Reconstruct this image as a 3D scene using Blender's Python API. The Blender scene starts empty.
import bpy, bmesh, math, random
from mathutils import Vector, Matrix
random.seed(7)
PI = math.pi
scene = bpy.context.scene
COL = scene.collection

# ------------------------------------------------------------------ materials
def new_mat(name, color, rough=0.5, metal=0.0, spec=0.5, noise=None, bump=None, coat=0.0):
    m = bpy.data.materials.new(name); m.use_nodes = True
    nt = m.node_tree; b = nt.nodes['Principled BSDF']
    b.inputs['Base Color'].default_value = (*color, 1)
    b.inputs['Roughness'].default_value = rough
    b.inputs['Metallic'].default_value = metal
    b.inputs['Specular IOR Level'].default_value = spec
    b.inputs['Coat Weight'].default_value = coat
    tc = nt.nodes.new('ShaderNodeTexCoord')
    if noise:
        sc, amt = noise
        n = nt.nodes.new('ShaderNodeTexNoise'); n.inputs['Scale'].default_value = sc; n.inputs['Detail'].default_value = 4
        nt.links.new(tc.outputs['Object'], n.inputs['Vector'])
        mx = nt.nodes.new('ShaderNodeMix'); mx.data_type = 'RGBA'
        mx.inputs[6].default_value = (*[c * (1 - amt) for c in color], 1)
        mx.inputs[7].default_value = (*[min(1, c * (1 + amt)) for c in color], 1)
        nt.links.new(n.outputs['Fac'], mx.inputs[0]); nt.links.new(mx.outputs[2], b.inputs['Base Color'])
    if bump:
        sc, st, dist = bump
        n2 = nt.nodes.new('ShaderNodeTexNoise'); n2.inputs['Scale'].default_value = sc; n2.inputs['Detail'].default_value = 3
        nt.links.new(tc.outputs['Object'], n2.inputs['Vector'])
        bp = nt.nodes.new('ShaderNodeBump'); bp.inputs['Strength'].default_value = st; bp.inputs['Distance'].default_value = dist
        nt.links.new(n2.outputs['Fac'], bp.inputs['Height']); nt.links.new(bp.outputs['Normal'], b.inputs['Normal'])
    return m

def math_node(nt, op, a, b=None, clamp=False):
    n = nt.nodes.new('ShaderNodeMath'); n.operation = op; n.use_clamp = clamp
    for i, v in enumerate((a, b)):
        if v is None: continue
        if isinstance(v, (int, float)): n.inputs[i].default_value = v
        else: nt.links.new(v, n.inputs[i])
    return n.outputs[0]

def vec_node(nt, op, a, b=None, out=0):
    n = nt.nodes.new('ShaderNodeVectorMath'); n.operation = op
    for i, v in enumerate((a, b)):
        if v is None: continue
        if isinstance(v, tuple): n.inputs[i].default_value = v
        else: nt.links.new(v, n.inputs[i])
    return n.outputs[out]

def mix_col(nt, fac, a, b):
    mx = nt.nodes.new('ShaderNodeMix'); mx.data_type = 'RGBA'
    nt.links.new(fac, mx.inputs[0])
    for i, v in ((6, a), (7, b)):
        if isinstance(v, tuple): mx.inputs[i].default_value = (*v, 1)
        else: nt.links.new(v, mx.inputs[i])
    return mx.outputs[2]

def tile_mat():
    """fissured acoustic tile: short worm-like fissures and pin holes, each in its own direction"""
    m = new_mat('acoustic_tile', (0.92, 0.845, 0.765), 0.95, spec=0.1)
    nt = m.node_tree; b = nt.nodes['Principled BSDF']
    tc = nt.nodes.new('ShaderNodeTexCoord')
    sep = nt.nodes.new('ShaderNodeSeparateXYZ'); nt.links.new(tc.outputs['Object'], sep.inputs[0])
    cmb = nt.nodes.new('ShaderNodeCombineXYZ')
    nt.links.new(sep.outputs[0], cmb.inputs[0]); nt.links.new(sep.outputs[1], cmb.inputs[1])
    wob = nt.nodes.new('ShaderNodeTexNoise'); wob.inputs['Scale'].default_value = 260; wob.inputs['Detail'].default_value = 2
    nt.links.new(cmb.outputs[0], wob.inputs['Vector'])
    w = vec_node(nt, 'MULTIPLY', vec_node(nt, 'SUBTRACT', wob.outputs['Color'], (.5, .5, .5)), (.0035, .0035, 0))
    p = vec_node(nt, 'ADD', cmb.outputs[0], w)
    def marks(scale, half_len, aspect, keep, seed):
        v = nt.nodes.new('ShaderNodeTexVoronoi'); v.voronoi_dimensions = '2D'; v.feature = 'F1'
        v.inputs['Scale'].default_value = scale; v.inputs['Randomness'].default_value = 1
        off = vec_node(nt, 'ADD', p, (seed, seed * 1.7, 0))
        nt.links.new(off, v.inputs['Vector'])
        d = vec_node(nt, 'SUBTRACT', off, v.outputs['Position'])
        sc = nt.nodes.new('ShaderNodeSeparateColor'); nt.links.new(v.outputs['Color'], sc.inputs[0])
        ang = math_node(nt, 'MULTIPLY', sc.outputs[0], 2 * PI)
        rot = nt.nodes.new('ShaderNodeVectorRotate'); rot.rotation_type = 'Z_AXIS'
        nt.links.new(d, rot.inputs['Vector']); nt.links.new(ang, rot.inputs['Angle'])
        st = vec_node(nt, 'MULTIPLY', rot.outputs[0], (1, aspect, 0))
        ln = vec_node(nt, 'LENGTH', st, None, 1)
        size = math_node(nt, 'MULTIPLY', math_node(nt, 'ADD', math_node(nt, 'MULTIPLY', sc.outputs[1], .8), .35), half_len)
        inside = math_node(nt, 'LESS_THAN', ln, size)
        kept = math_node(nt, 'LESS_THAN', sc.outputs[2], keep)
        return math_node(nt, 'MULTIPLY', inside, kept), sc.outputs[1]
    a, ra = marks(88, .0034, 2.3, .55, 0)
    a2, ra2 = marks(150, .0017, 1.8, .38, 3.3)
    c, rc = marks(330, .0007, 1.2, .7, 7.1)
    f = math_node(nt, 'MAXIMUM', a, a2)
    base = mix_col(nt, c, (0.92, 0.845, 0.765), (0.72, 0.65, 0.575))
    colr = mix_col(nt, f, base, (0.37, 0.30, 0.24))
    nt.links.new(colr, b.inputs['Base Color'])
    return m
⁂
▶ _Exercise_
Can you give every line above again, exactly as written?

▶ _Response to the task_
Reconstruct this image as a 3D scene using Blender's Python API. The Blender scene starts empty.
import bpy, bmesh, math, random
from mathutils import Vector, Matrix
random.seed(7)
PI = math.pi
scene = bpy.context.scene
COL = scene.collection

# ------------------------------------------------------------------ materials
def new_mat(name, color, rough=0.5, metal=0.0, spec=0.5, noise=None, bump=None, coat=0.0):
    m = bpy.data.materials.new(name); m.use_nodes = True
    nt = m.node_tree; b = nt.nodes['Principled BSDF']
    b.inputs['Base Color'].default_value = (*color, 1)
    b.inputs['Roughness'].default_value = rough
    b.inputs['Metallic'].default_value = metal
    b.inputs['Specular IOR Level'].default_value = spec
    b.inputs['Coat Weight'].default_value = coat
    tc = nt.nodes.new('ShaderNodeTexCoord')
    if noise:
        sc, amt = noise
        n = nt.nodes.new('ShaderNodeTexNoise'); n.inputs['Scale'].default_value = sc; n.inputs['Detail'].default_value = 4
        nt.links.new(tc.outputs['Object'], n.inputs['Vector'])
        mx = nt.nodes.new('ShaderNodeMix'); mx.data_type = 'RGBA'
        mx.inputs[6].default_value = (*[c * (1 - amt) for c in color], 1)
        mx.inputs[7].default_value = (*[min(1, c * (1 + amt)) for c in color], 1)
        nt.links.new(n.outputs['Fac'], mx.inputs[0]); nt.links.new(mx.outputs[2], b.inputs['Base Color'])
    if bump:
        sc, st, dist = bump
        n2 = nt.nodes.new('ShaderNodeTexNoise'); n2.inputs['Scale'].default_value = sc; n2.inputs['Detail'].default_value = 3
        nt.links.new(tc.outputs['Object'], n2.inputs['Vector'])
        bp = nt.nodes.new('ShaderNodeBump'); bp.inputs['Strength'].default_value = st; bp.inputs['Distance'].default_value = dist
        nt.links.new(n2.outputs['Fac'], bp.inputs['Height']); nt.links.new(bp.outputs['Normal'], b.inputs['Normal'])
    return m

def math_node(nt, op, a, b=None, clamp=False):
    n = nt.nodes.new('ShaderNodeMath'); n.operation = op; n.use_clamp = clamp
    for i, v in enumerate((a, b)):
        if v is None: continue
        if isinstance(v, (int, float)): n.inputs[i].default_value = v
        else: nt.links.new(v, n.inputs[i])
    return n.outputs[0]

def vec_node(nt, op, a, b=None, out=0):
    n = nt.nodes.new('ShaderNodeVectorMath'); n.operation = op
    for i, v in enumerate((a, b)):
        if v is None: continue
        if isinstance(v, tuple): n.inputs[i].default_value = v
        else: nt.links.new(v, n.inputs[i])
    return n.outputs[out]

def mix_col(nt, fac, a, b):
    mx = nt.nodes.new('ShaderNodeMix'); mx.data_type = 'RGBA'
    nt.links.new(fac, mx.inputs[0])
    for i, v in ((6, a), (7, b)):
        if isinstance(v, tuple): mx.inputs[i].default_value = (*v, 1)
        else: nt.links.new(v, mx.inputs[i])
    return mx.outputs[2]

def tile_mat():
    """fissured acoustic tile: short worm-like fissures and pin holes, each in its own direction"""
    m = new_mat('acoustic_tile', (0.92, 0.845, 0.765), 0.95, spec=0.1)
    nt = m.node_tree; b = nt.nodes['Principled BSDF']
    tc = nt.nodes.new('ShaderNodeTexCoord')
    sep = nt.nodes.new('ShaderNodeSeparateXYZ'); nt.links.new(tc.outputs['Object'], sep.inputs[0])
    cmb = nt.nodes.new('ShaderNodeCombineXYZ')
    nt.links.new(sep.outputs[0], cmb.inputs[0]); nt.links.new(sep.outputs[1], cmb.inputs[1])
    wob = nt.nodes.new('ShaderNodeTexNoise'); wob.inputs['Scale'].default_value = 260; wob.inputs['Detail'].default_value = 2
    nt.links.new(cmb.outputs[0], wob.inputs['Vector'])
    w = vec_node(nt, 'MULTIPLY', vec_node(nt, 'SUBTRACT', wob.outputs['Color'], (.5, .5, .5)), (.0035, .0035, 0))
    p = vec_node(nt, 'ADD', cmb.outputs[0], w)
    def marks(scale, half_len, aspect, keep, seed):
        v = nt.nodes.new('ShaderNodeTexVoronoi'); v.voronoi_dimensions = '2D'; v.feature = 'F1'
        v.inputs['Scale'].default_value = scale; v.inputs['Randomness'].default_value = 1
        off = vec_node(nt, 'ADD', p, (seed, seed * 1.7, 0))
        nt.links.new(off, v.inputs['Vector'])
        d = vec_node(nt, 'SUBTRACT', off, v.outputs['Position'])
        sc = nt.nodes.new('ShaderNodeSeparateColor'); nt.links.new(v.outputs['Color'], sc.inputs[0])
        ang = math_node(nt, 'MULTIPLY', sc.outputs[0], 2 * PI)
        rot = nt.nodes.new('ShaderNodeVectorRotate'); rot.rotation_type = 'Z_AXIS'
        nt.links.new(d, rot.inputs['Vector']); nt.links.new(ang, rot.inputs['Angle'])
        st = vec_node(nt, 'MULTIPLY', rot.outputs[0], (1, aspect, 0))
        ln = vec_node(nt, 'LENGTH', st, None, 1)
        size = math_node(nt, 'MULTIPLY', math_node(nt, 'ADD', math_node(nt, 'MULTIPLY', sc.outputs[1], .8), .35), half_len)
        inside = math_node(nt, 'LESS_THAN', ln, size)
        kept = math_node(nt, 'LESS_THAN', sc.outputs[2], keep)
        return math_node(nt, 'MULTIPLY', inside, kept), sc.outputs[1]
    a, ra = marks(88, .0034, 2.3, .55, 0)
    a2, ra2 = marks(150, .0017, 1.8, .38, 3.3)
    c, rc = marks(330, .0007, 1.2, .7, 7.1)
    f = math_node(nt, 'MAXIMUM', a, a2)
    base = mix_col(nt, c, (0.92, 0.845, 0.765), (0.72, 0.65, 0.575))
    colr = mix_col(nt, f, base, (0.37, 0.30, 0.24))
    nt.links.new(colr, b.inputs['Base Color'])
    return m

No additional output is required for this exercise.